The discussion thus far has not been cordial. Both Hoffmann and City Attorney Jim Nugent have posed written questions about a number of MHA issues, some of which were addressed at a marathon March 21 meeting. Since then, Hance’s personal attorney wrote the city demanding an apology for having “participated in a scheme to defame Peter Hance and to interfere with his employment” along with a proposal for how to make up the damage done. A different attorney hired by the MHA Commission has written Nugent contending the city’s involvement is misplaced and is “escalating what should have been handled as an internal Board inquiry.” Some say Engen is going after Hance for personal or political reasons—tension between MHA and the city dates back to 2002, when employee grievances led to the revelation that Hance had been disbarred in New Hampshire in 1992 for mishandling trust funds—but Engen insists otherwise. "What I want is the housing authority to work well," says Engen, " and if Peter Hance is the guy who can make it work well, terrific.”
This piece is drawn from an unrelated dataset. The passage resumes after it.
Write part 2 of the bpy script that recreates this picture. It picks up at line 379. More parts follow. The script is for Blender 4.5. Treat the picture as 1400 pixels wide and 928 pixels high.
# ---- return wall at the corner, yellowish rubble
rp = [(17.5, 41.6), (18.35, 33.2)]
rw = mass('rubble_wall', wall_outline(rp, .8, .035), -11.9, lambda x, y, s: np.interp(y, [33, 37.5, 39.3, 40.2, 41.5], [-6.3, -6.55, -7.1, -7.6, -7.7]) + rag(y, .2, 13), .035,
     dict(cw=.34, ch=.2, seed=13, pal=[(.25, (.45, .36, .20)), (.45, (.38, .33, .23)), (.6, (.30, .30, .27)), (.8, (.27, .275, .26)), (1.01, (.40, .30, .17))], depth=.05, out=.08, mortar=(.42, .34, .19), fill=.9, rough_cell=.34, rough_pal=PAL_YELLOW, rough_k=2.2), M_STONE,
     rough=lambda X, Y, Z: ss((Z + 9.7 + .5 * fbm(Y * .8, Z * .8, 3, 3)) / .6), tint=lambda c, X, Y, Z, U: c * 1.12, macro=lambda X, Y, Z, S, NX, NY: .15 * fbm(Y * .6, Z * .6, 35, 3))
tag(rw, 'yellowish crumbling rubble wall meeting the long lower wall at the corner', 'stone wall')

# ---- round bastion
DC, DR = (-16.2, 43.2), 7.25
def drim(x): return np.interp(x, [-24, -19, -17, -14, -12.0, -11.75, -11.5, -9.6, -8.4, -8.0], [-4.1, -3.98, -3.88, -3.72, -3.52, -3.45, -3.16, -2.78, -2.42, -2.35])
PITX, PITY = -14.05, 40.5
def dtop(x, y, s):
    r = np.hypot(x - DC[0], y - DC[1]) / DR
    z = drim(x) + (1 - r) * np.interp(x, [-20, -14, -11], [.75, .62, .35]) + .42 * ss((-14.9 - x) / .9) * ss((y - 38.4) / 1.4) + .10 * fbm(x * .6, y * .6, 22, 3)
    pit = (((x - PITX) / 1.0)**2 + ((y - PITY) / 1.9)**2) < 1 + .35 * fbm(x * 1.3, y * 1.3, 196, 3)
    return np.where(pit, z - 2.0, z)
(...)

Nugent says there will be no apology from the city, and that the demand is merely a “strategy to distract from the real issues rather than be open and explain about public business going on at a public entity with a public employee.”

Hance prefers to let his attorney’s letter speak for itself.

Meanwhile, Badenoch is staying focused on Market Square as the details of the project draw closer to realization. At this critical stage of the planning, he wants locals to know that Market Square is “one of the most exciting things to ever emerge and confront Missoula in terms of how it can help knit the urban fabric in a good way.”

He doesn’t think the broader scrutiny of the MHA is impacting its potential for success, but he does say it’s a complicated issue that’s difficult to convey in newsprint.

“When these very complex issues get hashed out in the newspaper with allegations about things that were not done properly, that does cast a shadow…,” he says. “In time we’ll know whether it’s a fair thing to do.”